Re: Time beats phases-and-points

Bron Campbell Nelson (bron@bronze.mti.sgi.com)
Mon, 26 Sep 94 09:25:01 -0700

> I chose this model to make the game easier to play, believing that
> a straight grid or hex map with line-of-sight rules would be too
> fine-grained to work with in a PBEM format with a week turnaround.

I agree. I play plenty of wargames with hex grids and have no problem
with them, but I I definately agree that the plain old rectangular
grid is simpler, esp. for those who don't play such games.

HOWEVER, I do wish you;d allow diagonal movement, and make it cost
say 1.5 times as much as an orthogonal move. It's a decent approximation,
and makes moving faster so you can do more stuff in a month, and
is more realistic to boot. Is there some reason why this is not done?

> Some of you figured that I must have been beaten down by hordes of
> naive newbies whining about cascading order failures, and was ready
> to chuck Olympia time. It's true that I am always trying to think
> of ways to minimize player errors, but I wasn't considering removing
> time from Olympia. Thanks for your concern and nice comments, however.

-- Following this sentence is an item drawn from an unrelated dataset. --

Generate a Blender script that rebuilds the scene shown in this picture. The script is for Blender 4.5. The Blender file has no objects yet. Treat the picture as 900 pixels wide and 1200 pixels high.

There is one thing you could do which would vastly cut down on player
errors, although it would be very hard for you to do: namely, provide a
move simulator to which we could submit a move, and see what would
happen. Such a tool would of course have to be strictly limited to
information provided in the submitted move (e.g. the submited move would
somehow have to encode all the terrain information, location of units
etc.). And of course you'd have to be able to submit orders to the
simulator for units that were not yours (to see if you are correctly
coordinating with your allies). And you'd want the simulator to be
compiled from the same source base as the real thing so the two wouldn't
get out of sync. And so on. Such a tool would be invaluable; certainly
the majority of *my* turns include one or more silly little errors that
frequently botch the rest of the month for that noble.

--
Bron Campbell Nelson      bron@sgi.com  or possibly  uunet!sgi.com!bron
These statements are my own, not those of Silicon Graphics.